To counter expectations, Miller / Lathouris split our Furiosa tale into chapters, calling to mind the storytelling framing of the director’s previous work, Three Thousand Years of Longing, and which is similarly applied here, telling us the story from afar in chronologic sections themed to the hero’s journey. Starting in the green lands of Furiosa’s youth, this set up properly signals a different approach from the non-stop, get-up-and-go immediacy of Fury Road; the next 2.5 hours will track young Furiosa’s (Alyla Browne) loss of family and home at the hands of one of the desert’s opportunistic dwellers, Dementus (Chris Hemsworth) and then how she came to the citadel, becoming a praetorian as a young adult (played by a different actress, Anya Taylor-Joy) via the tutelage of fellow praetorian, Jack (Tom Burke).

Quirky characters? Check, including iterations of those we’ve previously known, such as Immortan Joe (Lachy Hulme this time around) and his sons, Rictus Erectus and Scrotus. World building? Absolutely – the consistently fractious exchanges between the Citadel, Bullettown, and Gastown help firm up the shape of these consistent Maxverse locales. Wild action? Absolutely, inclusive of stunts that don’t repeat Fury’s, still impress, but also make sense as precursors.

Again, though, this all comes bound in a sort of set frame; there’s an inevitability looming that makes set pieces and stunts feel like set pieces and stunts instead of inspired and organic; the characters have to exist on a weird balance of being totemic – we know them, or know of them! – and also “new” enough for the audience to be intrigued by them and their emotional experiences / evolutions; a struggle for any sequel, admittedly, but more notable here due to reasons I’ve hopefully outlined above regarding the unique vibe of this franchise.

The casting feeds into these same dualities.

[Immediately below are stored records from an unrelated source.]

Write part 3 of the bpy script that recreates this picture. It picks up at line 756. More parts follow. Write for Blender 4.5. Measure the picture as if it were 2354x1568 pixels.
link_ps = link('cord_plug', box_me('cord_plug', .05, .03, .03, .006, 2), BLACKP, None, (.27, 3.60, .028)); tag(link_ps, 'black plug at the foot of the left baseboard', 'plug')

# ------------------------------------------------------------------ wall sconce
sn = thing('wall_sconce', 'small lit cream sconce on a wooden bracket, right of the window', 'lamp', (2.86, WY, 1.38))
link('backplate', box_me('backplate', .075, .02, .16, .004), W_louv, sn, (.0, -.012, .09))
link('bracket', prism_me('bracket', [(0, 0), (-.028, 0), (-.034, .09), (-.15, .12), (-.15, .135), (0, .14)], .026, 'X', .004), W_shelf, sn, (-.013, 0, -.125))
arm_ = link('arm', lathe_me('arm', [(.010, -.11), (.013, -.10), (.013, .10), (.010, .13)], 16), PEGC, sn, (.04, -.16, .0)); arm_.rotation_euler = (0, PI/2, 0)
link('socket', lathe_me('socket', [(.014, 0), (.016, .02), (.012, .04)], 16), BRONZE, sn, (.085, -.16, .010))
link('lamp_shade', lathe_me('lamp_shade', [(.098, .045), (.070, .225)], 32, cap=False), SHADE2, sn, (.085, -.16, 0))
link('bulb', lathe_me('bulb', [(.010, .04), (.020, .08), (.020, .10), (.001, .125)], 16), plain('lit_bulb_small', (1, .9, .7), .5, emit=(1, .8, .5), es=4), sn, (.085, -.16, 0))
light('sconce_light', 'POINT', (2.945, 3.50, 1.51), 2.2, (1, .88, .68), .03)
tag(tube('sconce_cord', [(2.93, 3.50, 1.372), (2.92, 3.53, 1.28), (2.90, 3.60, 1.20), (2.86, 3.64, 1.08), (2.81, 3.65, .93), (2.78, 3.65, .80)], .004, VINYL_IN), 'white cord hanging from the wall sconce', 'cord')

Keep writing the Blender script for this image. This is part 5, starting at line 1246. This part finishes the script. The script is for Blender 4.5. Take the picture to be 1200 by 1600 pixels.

There are those actors who supercede their presences on screen; we’re not necessarily blessed with that here. This is separate from a good performance, which both Hemsworth and Taylor-Joy absolutely deliver, but the former does the assignment without really embodying the character – which, frankly, just isn’t his style of acting. Miller loves Chris’ blend of charming swagger and threatening recklessness, but even with prosthetics and a slimmed down build, Dementus, as presented, doesn’t feel like he “belongs” in the movie, except conceptually. It’s the balance: you got an Aussie, but also a star to sell the film. Taylor-Joy is definitely capable of providing more immersion, but she’s compared to Alyla Browne, carrying the Furiosa role in the first hour, whose silent menace brings exactly the weight the character should have and which Joy can’t exactly match. Especially when, once unleashed, Joy can’t help doing a Theron impression. Damned if you do, etc., but if you’re keeping count, neither of our top-billed leads are on par with their predecessors in Fury Road, though thankfully there are plenty of Maxverse oddballs in there to add color, and a reliable, if stiff turn from Burke.

Effects-wise, the remarked upon digital qualities of the film nigh wholly work, as George / d.p.___ upcycle the look of Furiosa to be over-real, and there’s plenty of grounding practical stuff. Excepting some overreach in the first citadel scene where there are some truly rare (for a Miller film) hastily edited / sequenced moments with distracting (digital?) camera shakes maybe added to mask transitions or dodgier effects, the visual style of the flick and its action are totally on the level.

All to say:

Furiosa bears several filmic hallmarks, stewed together: of being a crowd pleasing sequel, a passion project, and a fantasist thinkpiece. It’s definitely a Mad Max movie – and a George Miller movie – though of a different breed that requires a lot of qualifiers from a no-name reviewer like m’self.